Begin Provided data

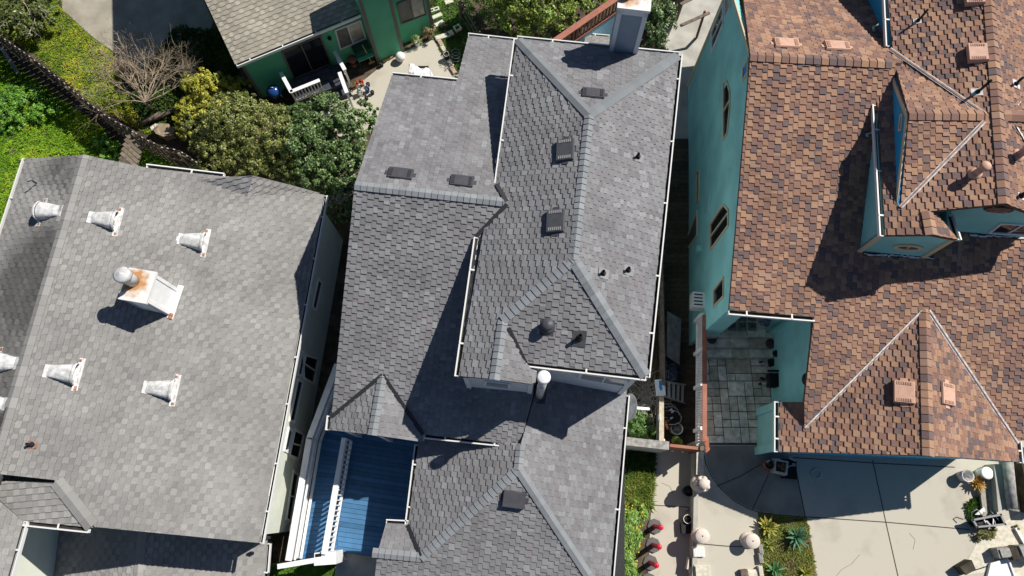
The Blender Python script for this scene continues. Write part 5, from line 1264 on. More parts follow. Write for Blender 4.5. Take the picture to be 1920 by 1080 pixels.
agave('yellow green spiky plant at the bottom of the lawn', (1510, 1074), .51, 26, .36, [(.28, .32, .05), (.4, .37, .06)], .3, name='spiky_plant', wid=.035)
agave('small yellow green spiky plant left of the big agave', (1443, 1022), .51, 18, .25, [(.2, .28, .05), (.34, .34, .07)], .2, name='spiky_plant', wid=.03)
agave('orange brown withered plant beside the white buckets', (1826, 905), .52, 40, .42, [(.48, .28, .06), (.55, .34, .08), (.38, .2, .05)], .5, name='withered_plant', wid=.055, curl=.3)
leafy('bush', 'low olive green cushion bush below the black cart', 'bush', (1842, 1000), .5, [(1838, 1000, .58, .28, .25, .2), (1855, 996, .58, .22, .2, .18)], 1500, .035, [(.2, .2, .05), (.28, .25, .07), (.14, .15, .04)], clump=.4)
leafy('weed', 'tiny weed at the base of the pale kerb', 'weed', (1906, 989), .5, [(1906, 989, .55, .12, .12, .1)], 250, .03, [(.2, .2, .06), (.28, .25, .08)])
leafy('seedling', 'leafy yellow green seedling beside the white bucket', 'plant', (1268, 828), -.9, [(1266, 826, .2, .18, .14, .2), (1275, 830, .1, .14, .12, .15)], 160, .085, [(.17, .3, .05), (.26, .36, .07)], clump=.6)

# ================================================================== THINGS STANDING ABOUT
def ring_mb(mb, c, r, w, h, n=24, col=None):
    mb.lathe(c, [(r - w, 0), (r, 0), (r, h), (r - w, h), (r - w, 0)], n, col, ends=False)
# satellite dish
b = P(1196, 768, 1.2); t = thing('satellite_dish', 'pale grey satellite dish on a white arm by the lower roof', 'dish', b)
c = P(1183, 764, 2.0); ax = V((-.75, .05, .35)).normalized(); m = MB(); m.lathe(c, [(0, -.07), (.2, -.05), (.34, 0), (.46, .07), (.47, .07), (.35, -.02), (.2, -.075), (0, -.095)], 26, axis=ax); m.build('dish', 'galv', t)
m = MB(); m.bar(c - ax * .05, P(1217, 767, 1.9), .09, .09); m.build('arm', 'white', t); m = MB(); m.tube([P(1217, 767, 1.95), b], .03, 8); m.build('mast', 'white', t)
# stepladder
b = P(1256, 735, -.95); t = thing('stepladder', 'aluminium stepladder with a white and blue top leaning in the side yard', 'ladder', b)
tl, tr = P(1236, 714, .55), P(1237, 740, .55); bl, br = P(1284, 722, -.93), P(1283, 756, -.93)
for a, q in ((tl, bl), (tr, br)): m = MB(); m.bar(a, q, .05, .09); m.build('rail', 'alu', t)
for k in range(1, 6): m = MB(); m.bar(tl.lerp(bl, k / 5.5), tr.lerp(br, k / 5.5), .12, .03, up=V((.5, 0, 1))); m.build('step', 'alu', t)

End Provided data

* Stated task
Working from the material above, transcribe it exactly while omitting pictures.

* Solved exercise
The Blender Python script for this scene continues. Write part 5, from line 1264 on. More parts follow. Write for Blender 4.5. Take the picture to be 1920 by 1080 pixels.
agave('yellow green spiky plant at the bottom of the lawn', (1510, 1074), .51, 26, .36, [(.28, .32, .05), (.4, .37, .06)], .3, name='spiky_plant', wid=.035)
agave('small yellow green spiky plant left of the big agave', (1443, 1022), .51, 18, .25, [(.2, .28, .05), (.34, .34, .07)], .2, name='spiky_plant', wid=.03)
agave('orange brown withered plant beside the white buckets', (1826, 905), .52, 40, .42, [(.48, .28, .06), (.55, .34, .08), (.38, .2, .05)], .5, name='withered_plant', wid=.055, curl=.3)
leafy('bush', 'low olive green cushion bush below the black cart', 'bush', (1842, 1000), .5, [(1838, 1000, .58, .28, .25, .2), (1855, 996, .58, .22, .2, .18)], 1500, .035, [(.2, .2, .05), (.28, .25, .07), (.14, .15, .04)], clump=.4)
leafy('weed', 'tiny weed at the base of the pale kerb', 'weed', (1906, 989), .5, [(1906, 989, .55, .12, .12, .1)], 250, .03, [(.2, .2, .06), (.28, .25, .08)])
leafy('seedling', 'leafy yellow green seedling beside the white bucket', 'plant', (1268, 828), -.9, [(1266, 826, .2, .18, .14, .2), (1275, 830, .1, .14, .12, .15)], 160, .085, [(.17, .3, .05), (.26, .36, .07)], clump=.6)

# ================================================================== THINGS STANDING ABOUT
def ring_mb(mb, c, r, w, h, n=24, col=None):
    mb.lathe(c, [(r - w, 0), (r, 0), (r, h), (r - w, h), (r - w, 0)], n, col, ends=False)
# satellite dish
b = P(1196, 768, 1.2); t = thing('satellite_dish', 'pale grey satellite dish on a white arm by the lower roof', 'dish', b)
c = P(1183, 764, 2.0); ax = V((-.75, .05, .35)).normalized(); m = MB(); m.lathe(c, [(0, -.07), (.2, -.05), (.34, 0), (.46, .07), (.47, .07), (.35, -.02), (.2, -.075), (0, -.095)], 26, axis=ax); m.build('dish', 'galv', t)
m = MB(); m.bar(c - ax * .05, P(1217, 767, 1.9), .09, .09); m.build('arm', 'white', t); m = MB(); m.tube([P(1217, 767, 1.95), b], .03, 8); m.build('mast', 'white', t)
# stepladder
b = P(1256, 735, -.95); t = thing('stepladder', 'aluminium stepladder with a white and blue top leaning in the side yard', 'ladder', b)
tl, tr = P(1236, 714, .55), P(1237, 740, .55); bl, br = P(1284, 722, -.93), P(1283, 756, -.93)
for a, q in ((tl, bl), (tr, br)): m = MB(); m.bar(a, q, .05, .09); m.build('rail', 'alu', t)
for k in range(1, 6): m = MB(); m.bar(tl.lerp(bl, k / 5.5), tr.lerp(br, k / 5.5), .12, .03, up=V((.5, 0, 1))); m.build('step', 'alu', t)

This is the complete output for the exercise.